As good as Arvizu is looking and moving, he might become a walking and talking endorsement of his employer, Taco Bell.

“Any time I'm hungry and don't want to cook, I go there and get all I want,” he said. “I eat a lot of steak soft tacos. I’m eating everything I see. I like a lot of meals and big portions, not a lot of snacks.”

Steak soft tacos and an ever-increasing passion for working in the weight room alongside teammates such as offensive lineman Logan Smith, linebacker Parker Elliott and cornerback Sam Clark have made a new man out of Arvizu. Growing up in San Diego, he had never lifted weights. Upon moving to Ozark at the start of his freshman year, he didn't know his way around the weight room.

“I was kind of into video games and sitting down,” Arvizu said. “Sam got on my butt. Anytime I wanted to take a break (from working out), he pushed me and made me do it. Parker and ‘Country’ (Smith) have also pushed me a lot. I've hung out with them a lot in the weight room. It's been a lot of 'Do this and do that' with heavy weights.
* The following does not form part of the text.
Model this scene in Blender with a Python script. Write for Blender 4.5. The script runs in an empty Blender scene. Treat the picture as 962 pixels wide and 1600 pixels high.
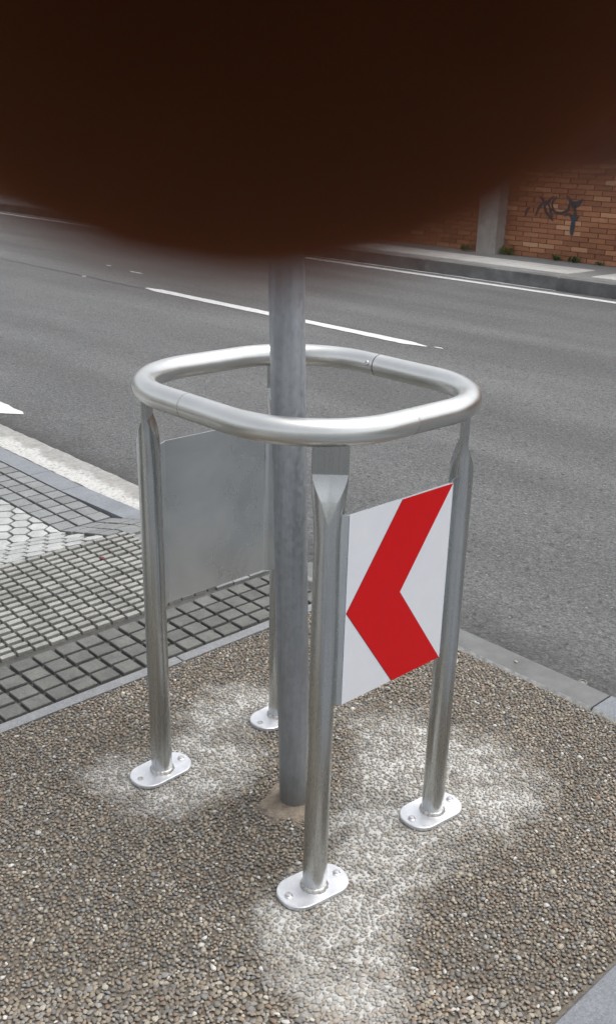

Wrestling at a high tempo while getting pushed by (coach Tod Sundlie) has also helped.

“It's a whole lot motivating to see how I am at 230 now,” he added. “I’m weighing the same (as two years ago), but looking a whole lot better.”

Arvizu has made a good impression on new Tigers coach Jeremy Cordell.

“He works extremely hard in the weight room, in wrestling and in football,” Cordell said. “He's got a high motor and does not have an off button. That makes Ruben real special. I think he's set up to have a very successful season. Also, he understands the leverage principle from being a wrestler. All those things make him a weapon up front.”

Arvizu has his sights set on developing into one of the premier defensive linemen in the COC.

“I want to do everything better this year,” he said. “I didn't get on any of those all-conference lists last year. I'm definitely striving for that.”